▶ _Dataset section_
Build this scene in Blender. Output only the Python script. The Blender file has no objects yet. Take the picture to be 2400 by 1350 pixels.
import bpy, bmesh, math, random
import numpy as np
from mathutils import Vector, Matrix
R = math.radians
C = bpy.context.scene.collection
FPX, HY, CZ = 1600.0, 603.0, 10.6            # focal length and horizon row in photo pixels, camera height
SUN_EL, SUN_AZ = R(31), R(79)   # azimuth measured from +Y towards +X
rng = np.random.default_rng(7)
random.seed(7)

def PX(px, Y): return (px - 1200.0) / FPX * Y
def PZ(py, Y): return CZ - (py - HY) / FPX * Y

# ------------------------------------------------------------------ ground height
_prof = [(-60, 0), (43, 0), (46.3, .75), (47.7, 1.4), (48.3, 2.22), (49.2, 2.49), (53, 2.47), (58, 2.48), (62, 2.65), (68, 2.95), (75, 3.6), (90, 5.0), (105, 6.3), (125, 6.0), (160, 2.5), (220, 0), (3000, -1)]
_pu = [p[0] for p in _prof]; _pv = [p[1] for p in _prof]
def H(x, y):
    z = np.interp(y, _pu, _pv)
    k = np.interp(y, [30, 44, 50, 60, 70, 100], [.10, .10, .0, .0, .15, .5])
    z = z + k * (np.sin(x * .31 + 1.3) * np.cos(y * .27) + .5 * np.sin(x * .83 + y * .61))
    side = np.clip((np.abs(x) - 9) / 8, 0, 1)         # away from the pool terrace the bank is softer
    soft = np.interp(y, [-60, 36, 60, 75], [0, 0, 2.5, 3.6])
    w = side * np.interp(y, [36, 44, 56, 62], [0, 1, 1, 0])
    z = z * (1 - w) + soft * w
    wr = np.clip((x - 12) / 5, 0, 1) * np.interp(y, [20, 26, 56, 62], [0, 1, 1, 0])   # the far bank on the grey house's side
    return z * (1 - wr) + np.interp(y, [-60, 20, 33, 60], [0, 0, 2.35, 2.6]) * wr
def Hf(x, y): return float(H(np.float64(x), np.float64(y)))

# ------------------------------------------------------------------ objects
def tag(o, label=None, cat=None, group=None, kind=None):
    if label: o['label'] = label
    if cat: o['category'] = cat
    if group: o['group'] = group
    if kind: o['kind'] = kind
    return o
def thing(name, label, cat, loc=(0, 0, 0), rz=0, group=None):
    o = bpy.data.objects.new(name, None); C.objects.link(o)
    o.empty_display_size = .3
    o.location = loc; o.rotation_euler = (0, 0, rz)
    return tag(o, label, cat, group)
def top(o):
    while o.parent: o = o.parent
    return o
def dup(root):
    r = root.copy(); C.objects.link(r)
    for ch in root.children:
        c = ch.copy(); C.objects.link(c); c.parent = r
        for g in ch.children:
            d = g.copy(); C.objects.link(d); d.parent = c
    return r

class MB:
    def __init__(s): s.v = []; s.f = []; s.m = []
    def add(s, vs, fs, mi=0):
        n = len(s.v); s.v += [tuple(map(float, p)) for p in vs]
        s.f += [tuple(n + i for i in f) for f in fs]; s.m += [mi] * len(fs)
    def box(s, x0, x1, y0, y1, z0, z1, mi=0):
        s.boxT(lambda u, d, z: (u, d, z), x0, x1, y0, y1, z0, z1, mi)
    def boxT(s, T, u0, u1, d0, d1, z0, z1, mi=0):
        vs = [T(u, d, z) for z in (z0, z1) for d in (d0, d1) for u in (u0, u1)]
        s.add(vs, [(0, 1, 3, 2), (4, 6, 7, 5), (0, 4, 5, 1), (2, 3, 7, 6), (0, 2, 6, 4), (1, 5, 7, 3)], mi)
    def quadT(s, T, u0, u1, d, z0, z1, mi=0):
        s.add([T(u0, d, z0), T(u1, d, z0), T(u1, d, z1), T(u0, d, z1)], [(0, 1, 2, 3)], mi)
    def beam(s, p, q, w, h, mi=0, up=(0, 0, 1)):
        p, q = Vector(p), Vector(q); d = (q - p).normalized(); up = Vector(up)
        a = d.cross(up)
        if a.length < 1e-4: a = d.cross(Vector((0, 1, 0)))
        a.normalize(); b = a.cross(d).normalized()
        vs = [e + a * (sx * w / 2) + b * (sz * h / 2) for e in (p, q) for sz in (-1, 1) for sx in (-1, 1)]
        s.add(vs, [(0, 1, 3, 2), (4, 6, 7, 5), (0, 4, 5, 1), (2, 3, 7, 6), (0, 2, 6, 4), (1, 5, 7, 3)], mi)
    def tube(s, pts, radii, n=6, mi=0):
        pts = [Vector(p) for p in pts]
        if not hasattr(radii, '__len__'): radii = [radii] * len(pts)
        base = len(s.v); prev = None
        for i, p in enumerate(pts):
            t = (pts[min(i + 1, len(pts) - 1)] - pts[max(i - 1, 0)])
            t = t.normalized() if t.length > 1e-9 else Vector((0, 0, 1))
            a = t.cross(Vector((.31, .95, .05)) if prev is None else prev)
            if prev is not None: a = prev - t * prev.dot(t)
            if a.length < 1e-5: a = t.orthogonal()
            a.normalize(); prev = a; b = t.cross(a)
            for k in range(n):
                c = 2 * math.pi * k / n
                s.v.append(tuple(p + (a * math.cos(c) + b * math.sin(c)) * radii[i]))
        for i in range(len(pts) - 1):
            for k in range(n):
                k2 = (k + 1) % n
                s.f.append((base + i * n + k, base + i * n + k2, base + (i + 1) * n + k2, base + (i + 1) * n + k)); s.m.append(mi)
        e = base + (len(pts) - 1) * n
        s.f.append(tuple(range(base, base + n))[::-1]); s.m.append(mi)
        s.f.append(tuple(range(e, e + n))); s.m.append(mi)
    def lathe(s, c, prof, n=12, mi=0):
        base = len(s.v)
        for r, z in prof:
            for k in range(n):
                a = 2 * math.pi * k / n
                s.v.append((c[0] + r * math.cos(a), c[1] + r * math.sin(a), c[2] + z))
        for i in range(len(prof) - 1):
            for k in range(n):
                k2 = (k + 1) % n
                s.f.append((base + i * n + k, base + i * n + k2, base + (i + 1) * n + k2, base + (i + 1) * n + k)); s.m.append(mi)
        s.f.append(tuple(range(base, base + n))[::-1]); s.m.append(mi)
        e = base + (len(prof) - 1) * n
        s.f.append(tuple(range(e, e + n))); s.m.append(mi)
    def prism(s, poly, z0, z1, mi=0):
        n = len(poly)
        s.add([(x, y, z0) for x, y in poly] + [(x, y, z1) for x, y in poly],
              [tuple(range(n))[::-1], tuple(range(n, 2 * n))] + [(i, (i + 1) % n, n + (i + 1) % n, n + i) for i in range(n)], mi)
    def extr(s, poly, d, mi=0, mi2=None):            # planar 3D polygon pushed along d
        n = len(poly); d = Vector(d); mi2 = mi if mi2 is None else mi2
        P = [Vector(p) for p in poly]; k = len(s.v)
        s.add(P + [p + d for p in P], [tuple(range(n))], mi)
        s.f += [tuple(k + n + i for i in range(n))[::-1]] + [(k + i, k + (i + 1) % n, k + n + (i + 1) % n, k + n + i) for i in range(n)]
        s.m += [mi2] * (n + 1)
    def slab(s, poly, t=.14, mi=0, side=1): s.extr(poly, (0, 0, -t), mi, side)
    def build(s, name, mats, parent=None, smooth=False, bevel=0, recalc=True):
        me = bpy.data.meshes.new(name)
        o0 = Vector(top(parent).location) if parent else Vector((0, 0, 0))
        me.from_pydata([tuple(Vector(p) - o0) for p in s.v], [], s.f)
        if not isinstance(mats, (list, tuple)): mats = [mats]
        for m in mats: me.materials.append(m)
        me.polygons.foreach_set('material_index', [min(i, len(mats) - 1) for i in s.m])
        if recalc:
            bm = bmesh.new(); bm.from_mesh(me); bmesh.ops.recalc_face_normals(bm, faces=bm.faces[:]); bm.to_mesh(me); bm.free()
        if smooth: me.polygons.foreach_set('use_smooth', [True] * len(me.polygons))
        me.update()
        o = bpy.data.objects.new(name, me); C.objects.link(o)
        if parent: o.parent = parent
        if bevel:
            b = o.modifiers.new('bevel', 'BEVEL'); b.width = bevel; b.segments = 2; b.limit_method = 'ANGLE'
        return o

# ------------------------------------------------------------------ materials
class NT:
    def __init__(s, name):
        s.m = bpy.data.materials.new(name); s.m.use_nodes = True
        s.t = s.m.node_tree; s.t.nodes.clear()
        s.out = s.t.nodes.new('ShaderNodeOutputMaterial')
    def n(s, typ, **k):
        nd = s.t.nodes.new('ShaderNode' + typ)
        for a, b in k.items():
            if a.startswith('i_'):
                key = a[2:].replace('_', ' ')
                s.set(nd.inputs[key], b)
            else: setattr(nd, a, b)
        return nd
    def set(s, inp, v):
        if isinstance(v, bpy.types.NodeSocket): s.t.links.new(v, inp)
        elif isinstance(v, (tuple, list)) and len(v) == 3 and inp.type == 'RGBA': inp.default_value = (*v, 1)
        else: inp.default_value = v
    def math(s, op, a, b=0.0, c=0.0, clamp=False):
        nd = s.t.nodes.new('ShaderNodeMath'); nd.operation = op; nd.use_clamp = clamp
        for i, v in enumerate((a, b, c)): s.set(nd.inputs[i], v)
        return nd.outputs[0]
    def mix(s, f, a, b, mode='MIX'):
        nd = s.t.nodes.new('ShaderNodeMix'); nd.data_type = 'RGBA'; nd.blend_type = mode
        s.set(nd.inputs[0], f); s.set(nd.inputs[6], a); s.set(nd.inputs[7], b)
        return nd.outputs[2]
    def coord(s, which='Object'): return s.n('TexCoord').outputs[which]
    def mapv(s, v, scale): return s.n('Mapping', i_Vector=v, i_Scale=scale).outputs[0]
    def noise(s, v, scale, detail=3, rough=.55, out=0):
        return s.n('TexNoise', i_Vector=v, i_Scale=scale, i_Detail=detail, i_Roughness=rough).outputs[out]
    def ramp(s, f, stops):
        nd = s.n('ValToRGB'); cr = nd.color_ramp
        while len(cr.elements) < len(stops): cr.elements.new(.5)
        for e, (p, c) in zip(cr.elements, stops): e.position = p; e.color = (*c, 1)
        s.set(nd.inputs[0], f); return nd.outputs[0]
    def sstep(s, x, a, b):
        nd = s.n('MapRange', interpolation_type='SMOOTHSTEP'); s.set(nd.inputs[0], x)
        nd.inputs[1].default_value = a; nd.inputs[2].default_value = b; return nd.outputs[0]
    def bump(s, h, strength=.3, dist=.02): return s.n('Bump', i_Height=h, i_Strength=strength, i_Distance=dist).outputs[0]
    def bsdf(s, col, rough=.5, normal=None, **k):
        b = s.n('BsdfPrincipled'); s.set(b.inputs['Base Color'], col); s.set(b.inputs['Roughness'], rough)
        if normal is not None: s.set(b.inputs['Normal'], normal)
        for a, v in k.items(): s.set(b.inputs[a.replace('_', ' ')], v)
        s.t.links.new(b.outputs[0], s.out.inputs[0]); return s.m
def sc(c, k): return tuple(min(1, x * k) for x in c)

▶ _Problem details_
Repeat, word for word, the lines from the opening of the material through the line containing "random.seed(7)".

▶ _Problem solution_
Build this scene in Blender. Output only the Python script. The Blender file has no objects yet. Take the picture to be 2400 by 1350 pixels.
import bpy, bmesh, math, random
import numpy as np
from mathutils import Vector, Matrix
R = math.radians
C = bpy.context.scene.collection
FPX, HY, CZ = 1600.0, 603.0, 10.6            # focal length and horizon row in photo pixels, camera height
SUN_EL, SUN_AZ = R(31), R(79)   # azimuth measured from +Y towards +X
rng = np.random.default_rng(7)
random.seed(7)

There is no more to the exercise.